SmartLock Manager: Real-Time IoT Dashboard with Elixir and Phoenix LiveView
SmartLock Manager is a demo Phoenix LiveView application showcasing real-time updates, asynchronous IoT simulations, and an interactive dashboard. The project demonstrates how Elixir and Phoenix LiveView can be used to build responsive, real-time web applications with minimal client-side JavaScript.
When I started learning Elixir, I found that many example applications required creating an account or navigating through a complex setup before you could see anything working. I built SmartLock Manager as a simple, self-contained example that demonstrates real-time updates, LiveView interactions, and asynchronous processes in a way that’s easy to explore and understand.

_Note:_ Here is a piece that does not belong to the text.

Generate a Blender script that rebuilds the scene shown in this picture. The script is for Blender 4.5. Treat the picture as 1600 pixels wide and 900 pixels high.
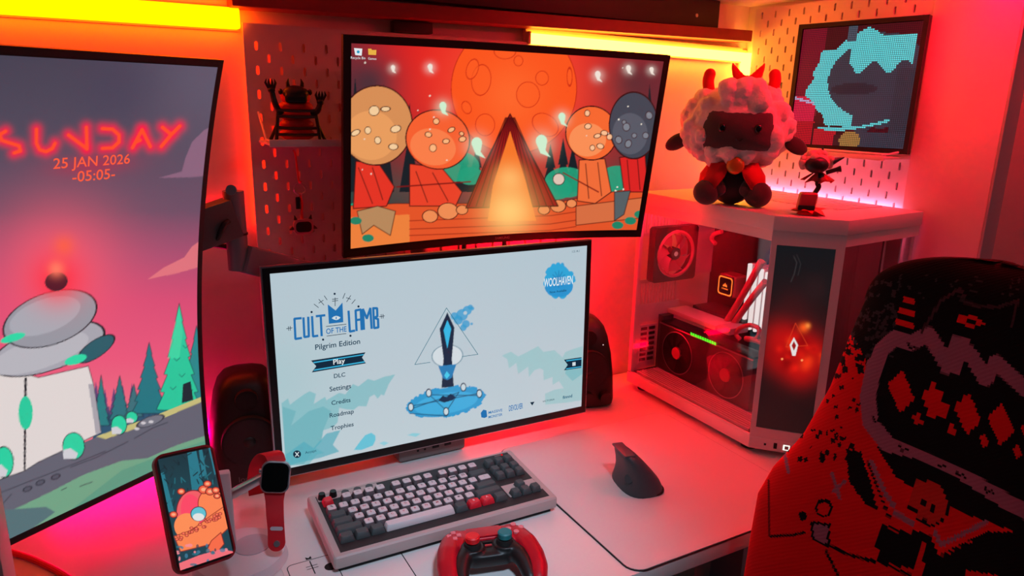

If you know of other approachable Elixir examples, let me know.
In the clip below, both tabs point to the same URL. Toggling a lock in one tab instantly updates the other — no polling, no page refresh.
Architecture
The system has three main moving parts: a GenServer running the IoT simulation, a LiveView powering the dashboard, and PubSub wiring them together.
Lock Simulator (lock_simulator.ex) is a GenServer that wakes up on a timer, randomly flips lock states, and broadcasts heartbeat events. It stands in for actual hardware — the rest of the system doesn’t know or care whether events come from a real device or a simulated one.
LiveView (lock_live/) handles the UI. Phoenix LiveView lets the server push DOM updates over a persistent WebSocket connection, which means the dashboard stays current without any client-side polling or JavaScript state management. For large lock lists, it uses Phoenix.LiveView.Streams — an efficient diffing primitive that avoids re-rendering unchanged rows.
PubSub is the glue. When a lock changes state — whether from the simulator, a user toggling it, or a deletion — the event is broadcast to all subscribed LiveView processes. Every open browser tab has its own LiveView process, so they all receive the update simultaneously. This is where Elixir’s concurrency model pays off: each tab is a lightweight process, and broadcasting to thousands of them is cheap.
Features
| Feature | How it works |
|---|---|
| Real-time status updates | PubSub broadcasts to all connected LiveView processes |
| ”Processing” state | Lock commands are async; UI shows intermediate state before confirming |
| Heartbeat simulation | GenServer timer fires periodically, simulating device connectivity |
| Multi-tab sync | Each tab is an independent process subscribed to the same PubSub topic |
| Live pagination | Phoenix.LiveView.Streams handles large datasets efficiently |
| Reset Demo | One-click restore to initial state, broadcast to all clients |
| Delete Lock | Immediate removal broadcast to all connected clients |
What I Learned
The biggest shift coming from a JavaScript/Node background was thinking about state differently. In a typical React app, state lives in the client — you fetch it, hold it, and sync it back to the server. In LiveView, the server is authoritative. The client renders what the server tells it to, and user interactions are events sent back to the server. That inversion simplifies a lot of things: there’s no cache invalidation problem, no risk of client state drifting from server state.
PubSub in this model is remarkably clean. Adding real-time sync across tabs was not a special case I had to design around — it was just a consequence of how processes and message passing work in Elixir. Each LiveView subscribes to a topic on mount, and the simulator broadcasts to that topic. Multi-tab sync fell out naturally.
The async command flow (lock → “Processing” → locked/unlocked) was a useful exercise in modeling intermediate states explicitly. Rather than disabling the button and hoping the operation completes quickly, the UI reflects the actual in-flight state — something real IoT systems need to handle correctly.